Keywords: Tags  zinc prices, zinc demand, Teck Resources, Andrew Stonkus, Pend Oreille, Saranya Kapur

NEW YORK — The restart of Teck Resources Ltd.’s Pend Oreille Mine in northern Washington will help meet an expected zinc supply shortfall, with the company forecasting that Chinese production will be unable to keep pace with growing demand.

The mine was put on care and maintenance in 2009. With a recent run-up in zinc prices, however, the reopening of Pend Oreille will position the diversified Canadian miner to benefit from the positive price environment, Teck vice president of base metals marketing Andrew Stonkus told AMM.

London Metal Exchange zinc prices have gained momentum since the end of 2013 and crossed the $1-per-pound mark in June for the first time since September 2011.

"We had the opportunity to invest in a couple of business units, and given the economic realities we felt the fundamentals for Pend Oreille’s reopening were strong, given zinc prices. The location of the project close to our Trail zinc smelter (in British Columbia) was also in its favor," Stonkus said. "We’re in a unique position where we have an existing project that can come online very quickly. A greenfield project would have taken years to develop."

Pend Oreille is expected to produce 44,000 tonnes of zinc concentrate annually over a mine life of five years, according to Teck’s website.

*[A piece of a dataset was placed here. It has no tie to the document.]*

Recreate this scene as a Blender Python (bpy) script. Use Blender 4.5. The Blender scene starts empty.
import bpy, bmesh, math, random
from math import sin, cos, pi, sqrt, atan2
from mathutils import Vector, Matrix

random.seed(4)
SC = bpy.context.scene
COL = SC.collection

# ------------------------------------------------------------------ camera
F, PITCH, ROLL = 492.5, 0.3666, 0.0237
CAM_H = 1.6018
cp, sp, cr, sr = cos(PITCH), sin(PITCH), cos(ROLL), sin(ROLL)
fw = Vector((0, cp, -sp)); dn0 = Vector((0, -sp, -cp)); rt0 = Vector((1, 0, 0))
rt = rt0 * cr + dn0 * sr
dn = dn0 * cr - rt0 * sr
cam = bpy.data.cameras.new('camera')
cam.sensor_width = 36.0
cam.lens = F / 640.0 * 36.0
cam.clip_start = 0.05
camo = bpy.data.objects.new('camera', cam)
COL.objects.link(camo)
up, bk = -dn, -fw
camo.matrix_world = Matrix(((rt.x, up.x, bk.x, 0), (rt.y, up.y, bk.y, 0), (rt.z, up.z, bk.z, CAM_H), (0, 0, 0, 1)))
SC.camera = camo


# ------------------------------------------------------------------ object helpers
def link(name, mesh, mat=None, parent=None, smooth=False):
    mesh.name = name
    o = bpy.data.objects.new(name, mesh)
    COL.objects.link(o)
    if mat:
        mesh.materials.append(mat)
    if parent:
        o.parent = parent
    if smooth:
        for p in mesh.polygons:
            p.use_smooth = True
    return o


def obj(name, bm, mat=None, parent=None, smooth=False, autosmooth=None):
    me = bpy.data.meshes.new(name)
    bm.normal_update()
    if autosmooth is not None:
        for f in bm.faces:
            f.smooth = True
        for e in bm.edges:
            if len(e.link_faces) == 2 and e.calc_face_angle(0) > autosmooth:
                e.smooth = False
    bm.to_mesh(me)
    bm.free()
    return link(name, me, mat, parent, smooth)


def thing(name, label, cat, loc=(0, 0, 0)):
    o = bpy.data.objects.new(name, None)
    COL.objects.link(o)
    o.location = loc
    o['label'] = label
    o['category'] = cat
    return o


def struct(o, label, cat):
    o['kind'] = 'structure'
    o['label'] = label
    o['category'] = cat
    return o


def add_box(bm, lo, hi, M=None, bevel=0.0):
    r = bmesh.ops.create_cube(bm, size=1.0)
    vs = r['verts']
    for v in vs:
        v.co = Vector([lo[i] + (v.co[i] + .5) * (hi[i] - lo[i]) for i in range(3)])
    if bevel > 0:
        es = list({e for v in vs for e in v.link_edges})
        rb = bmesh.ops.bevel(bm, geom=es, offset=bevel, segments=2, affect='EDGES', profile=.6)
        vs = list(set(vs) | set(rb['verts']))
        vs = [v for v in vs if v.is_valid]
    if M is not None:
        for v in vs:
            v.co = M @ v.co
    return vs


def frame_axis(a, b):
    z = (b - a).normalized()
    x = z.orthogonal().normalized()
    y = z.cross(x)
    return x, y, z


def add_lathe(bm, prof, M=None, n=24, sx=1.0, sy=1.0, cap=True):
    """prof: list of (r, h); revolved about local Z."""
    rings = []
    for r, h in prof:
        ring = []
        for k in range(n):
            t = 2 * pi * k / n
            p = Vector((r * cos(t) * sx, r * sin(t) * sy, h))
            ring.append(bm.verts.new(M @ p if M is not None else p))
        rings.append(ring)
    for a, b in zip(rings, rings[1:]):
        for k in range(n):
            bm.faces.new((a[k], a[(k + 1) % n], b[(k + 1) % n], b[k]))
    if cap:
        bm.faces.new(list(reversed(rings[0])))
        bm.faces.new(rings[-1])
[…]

Demand for zinc is expected to be driven by urbanization in China, India and other developing countries, Stonkus said, but production in China will not be able to meet the expected demand. "There are a lot of zinc mines in China. They tend to be very small surface mines and usually produce low-grade material. The ore grades from these mines tend to be about 2 to 3 percent, while the ore grades at our Red Dog zinc mine in Alaska are about 17 to 18 percent, so there is a significant difference," he said.

Demand in North America also is picking up, he said, led primarily by the construction and automotive sectors.

And while there is some substitution threat from aluminum, Stonkus is positive about the future of steel in automobiles. "There’s been significant technological improvement to reduce gauge and increase strength. There’s a focus on high-strength steel in the industry to improve safety," he said. "We’re working closely with the steel industry to provide them with the zinc material and coatings they need, and we expect demand to remain elevated."

While some zinc consumers have blamed warehousing queues for elevated premiums, Stonkus believes that the premiums are supported by supply and demand fundamentals.